Tatar was found dead in his home in İstanbul's Beykoz district early Sunday. He had been arrested on suspicion of links to a plot to assassinate admirals at the Naval Forces Command but was released last Wednesday following an appeal by his lawyer.
An İstanbul court issued another arrest warrant for Tatar shortly after his release.
During his funeral his wife, Nilüfer Tatar, said there was no evidence necessitating her husband’s arrest. However, the court had arrested him under the Code on Criminal Procedure’s (CMK) Article 100, which calls for custody when there is enough evidence indicating a crime.
She also alleged at the funeral that the prosecutors in the Ergenekon case were blacklisting all the Alevis in the military. “They’re always detaining Alevi officers, but they have no evidence,” she said. “Whose man are you, Süleyman Pehlivan?” she asked, referring to the prosecutor investigating the alleged assassination plot.

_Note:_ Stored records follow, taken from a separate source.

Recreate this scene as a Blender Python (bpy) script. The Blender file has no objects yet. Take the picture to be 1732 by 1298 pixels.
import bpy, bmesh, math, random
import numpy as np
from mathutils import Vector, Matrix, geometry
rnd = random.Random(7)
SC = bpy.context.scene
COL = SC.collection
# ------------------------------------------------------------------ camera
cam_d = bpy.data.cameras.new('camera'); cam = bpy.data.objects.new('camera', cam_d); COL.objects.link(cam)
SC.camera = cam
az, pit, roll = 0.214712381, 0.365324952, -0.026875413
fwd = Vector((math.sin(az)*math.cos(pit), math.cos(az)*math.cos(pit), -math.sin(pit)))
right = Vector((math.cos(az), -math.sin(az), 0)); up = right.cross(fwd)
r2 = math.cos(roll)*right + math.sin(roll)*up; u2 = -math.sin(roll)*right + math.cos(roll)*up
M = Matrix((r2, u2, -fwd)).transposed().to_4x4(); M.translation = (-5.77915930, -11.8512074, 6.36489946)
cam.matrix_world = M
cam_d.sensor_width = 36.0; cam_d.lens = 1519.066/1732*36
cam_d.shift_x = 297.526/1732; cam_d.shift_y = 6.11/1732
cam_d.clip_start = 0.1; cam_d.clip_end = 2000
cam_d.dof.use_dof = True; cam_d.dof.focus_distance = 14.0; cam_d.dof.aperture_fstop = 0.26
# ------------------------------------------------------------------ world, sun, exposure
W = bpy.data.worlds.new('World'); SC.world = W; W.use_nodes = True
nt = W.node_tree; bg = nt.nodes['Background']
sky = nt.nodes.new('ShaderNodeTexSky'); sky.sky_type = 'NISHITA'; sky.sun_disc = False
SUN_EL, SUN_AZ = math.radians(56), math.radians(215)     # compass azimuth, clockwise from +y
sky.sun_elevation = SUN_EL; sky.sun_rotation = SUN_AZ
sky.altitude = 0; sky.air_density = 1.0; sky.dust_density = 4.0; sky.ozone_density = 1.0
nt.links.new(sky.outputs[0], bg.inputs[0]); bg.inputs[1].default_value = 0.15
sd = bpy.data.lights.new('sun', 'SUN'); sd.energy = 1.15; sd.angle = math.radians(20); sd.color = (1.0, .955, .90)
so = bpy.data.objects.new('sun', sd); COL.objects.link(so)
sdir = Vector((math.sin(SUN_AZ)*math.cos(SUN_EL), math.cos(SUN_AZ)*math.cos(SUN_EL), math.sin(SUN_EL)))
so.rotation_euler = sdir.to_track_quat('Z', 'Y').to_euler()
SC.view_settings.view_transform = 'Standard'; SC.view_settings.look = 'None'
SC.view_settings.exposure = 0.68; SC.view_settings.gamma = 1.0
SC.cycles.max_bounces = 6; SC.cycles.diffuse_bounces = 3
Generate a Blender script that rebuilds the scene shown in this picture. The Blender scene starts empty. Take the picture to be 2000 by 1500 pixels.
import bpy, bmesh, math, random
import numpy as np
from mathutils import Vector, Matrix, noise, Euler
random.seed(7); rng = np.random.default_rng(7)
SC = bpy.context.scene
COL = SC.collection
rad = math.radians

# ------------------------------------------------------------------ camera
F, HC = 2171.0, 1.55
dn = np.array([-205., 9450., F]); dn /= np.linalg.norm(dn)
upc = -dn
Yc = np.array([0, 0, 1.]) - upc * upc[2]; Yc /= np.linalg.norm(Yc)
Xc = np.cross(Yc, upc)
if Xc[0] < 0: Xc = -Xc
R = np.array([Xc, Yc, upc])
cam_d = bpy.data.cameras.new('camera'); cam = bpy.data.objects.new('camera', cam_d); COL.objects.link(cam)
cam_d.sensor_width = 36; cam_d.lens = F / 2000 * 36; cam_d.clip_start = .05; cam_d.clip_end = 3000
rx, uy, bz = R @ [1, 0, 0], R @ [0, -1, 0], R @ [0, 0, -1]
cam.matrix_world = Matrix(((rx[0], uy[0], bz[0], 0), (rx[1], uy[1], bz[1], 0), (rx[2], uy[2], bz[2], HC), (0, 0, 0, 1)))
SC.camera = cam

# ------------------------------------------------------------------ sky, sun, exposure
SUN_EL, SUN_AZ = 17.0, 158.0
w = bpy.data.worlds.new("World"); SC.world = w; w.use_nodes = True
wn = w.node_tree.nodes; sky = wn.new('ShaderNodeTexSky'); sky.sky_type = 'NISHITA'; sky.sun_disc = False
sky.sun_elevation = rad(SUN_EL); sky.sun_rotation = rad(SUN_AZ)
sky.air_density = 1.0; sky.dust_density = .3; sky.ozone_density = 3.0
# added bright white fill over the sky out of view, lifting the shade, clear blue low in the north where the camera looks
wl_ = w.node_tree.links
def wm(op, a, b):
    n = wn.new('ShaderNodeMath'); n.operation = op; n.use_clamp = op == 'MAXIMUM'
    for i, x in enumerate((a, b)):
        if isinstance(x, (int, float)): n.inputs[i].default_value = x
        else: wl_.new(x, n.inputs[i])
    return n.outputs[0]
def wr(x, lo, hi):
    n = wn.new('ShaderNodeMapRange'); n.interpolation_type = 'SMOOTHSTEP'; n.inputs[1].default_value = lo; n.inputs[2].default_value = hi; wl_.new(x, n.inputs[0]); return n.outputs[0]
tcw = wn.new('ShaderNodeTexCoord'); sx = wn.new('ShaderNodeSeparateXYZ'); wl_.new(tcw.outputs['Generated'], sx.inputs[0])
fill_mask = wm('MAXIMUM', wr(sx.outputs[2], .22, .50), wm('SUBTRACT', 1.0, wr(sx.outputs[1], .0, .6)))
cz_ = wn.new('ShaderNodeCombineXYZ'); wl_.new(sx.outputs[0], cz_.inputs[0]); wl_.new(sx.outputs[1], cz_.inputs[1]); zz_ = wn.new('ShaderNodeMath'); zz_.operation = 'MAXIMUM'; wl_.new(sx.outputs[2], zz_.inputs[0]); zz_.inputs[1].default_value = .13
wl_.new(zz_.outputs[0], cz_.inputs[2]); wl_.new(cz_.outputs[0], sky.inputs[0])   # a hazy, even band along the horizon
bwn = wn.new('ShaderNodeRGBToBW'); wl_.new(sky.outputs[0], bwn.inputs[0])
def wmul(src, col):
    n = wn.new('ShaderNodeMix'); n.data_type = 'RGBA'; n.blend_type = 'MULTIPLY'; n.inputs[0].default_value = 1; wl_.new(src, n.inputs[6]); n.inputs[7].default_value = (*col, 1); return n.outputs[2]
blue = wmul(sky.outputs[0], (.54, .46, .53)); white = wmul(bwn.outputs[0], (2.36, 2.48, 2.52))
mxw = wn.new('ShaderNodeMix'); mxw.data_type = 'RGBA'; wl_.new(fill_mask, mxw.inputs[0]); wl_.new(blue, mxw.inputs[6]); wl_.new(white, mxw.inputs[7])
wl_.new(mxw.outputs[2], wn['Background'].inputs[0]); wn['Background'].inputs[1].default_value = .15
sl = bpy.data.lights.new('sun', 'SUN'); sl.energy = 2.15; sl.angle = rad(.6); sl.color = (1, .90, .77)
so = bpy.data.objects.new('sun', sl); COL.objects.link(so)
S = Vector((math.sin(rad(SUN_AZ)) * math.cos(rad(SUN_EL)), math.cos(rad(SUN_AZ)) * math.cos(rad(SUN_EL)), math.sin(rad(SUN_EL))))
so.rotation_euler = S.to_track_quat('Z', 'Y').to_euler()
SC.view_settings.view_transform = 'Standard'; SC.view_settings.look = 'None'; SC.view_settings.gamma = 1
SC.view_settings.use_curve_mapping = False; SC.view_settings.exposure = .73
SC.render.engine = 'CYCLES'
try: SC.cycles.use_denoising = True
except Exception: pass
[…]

However, though Tatar’s wife claims the Ergenekon prosecution -- not the gang itself -- was set against her husband, a police raid on the office of retired Gen. Veli Küçük, who is currently in jail on charges of membership in Ergenekon, revealed a document classifying Tatar on the basis of his religious and ideological background. The document notes that Tatar is an Alevi and comes from Yuva village in the Gürün district of eastern Sivas province. “Yuva village is known in its region as a hotbed for the Kurdistan Workers’ Party [PKK] and anarchists. His mother E., father H. and close relative H.T. were previously convicted of membership in a separatist organization. … He was known to have exerted the utmost effort to push the Naval Forces Command to employ family members during recruitment periods. I am of the opinion that such a dark formation based on denominational cooperation is of high danger for our armed forces,” the document states.
The circumstances behind Tatar’s alleged suicide continue to be a subject of heated debate. According to initial media reports following his death, when police came knocking at Tatar’s door to take him into custody, he asked them for a brief reprieve, during which time he committed suicide. But his wife told the Vatan daily that he had actually written a suicide note upon receiving word in the evening hours on a Friday that a court had ordered his re-detention; he committed suicide the following morning, so stories that he committed suicide when the police showed up are not true, she said.
Well-known journalist Şamil Tayyar asked a number of questions revolving around Tatar’s death in his column earlier this week, echoing the concerns expressed by many observers over another allegation surrounding Tatar’s death, the veracity of which remains unknown. According to Tatar’s wife, the place where the officer was staying was bustling with people the night before his death. Tayyar asks in his column: “Which admiral did Tatar meet with before he decided to commit suicide? Was there a meeting conducted amongst the five or six people who gathered the night before his death? If this is the case, who participated, what was discussed? Could the decision to re-arrest him be the only reason prompting his suicide?”
Questions also remain as to whether or not an autopsy was performed on Tatar’s body to determine if the death was really a suicide.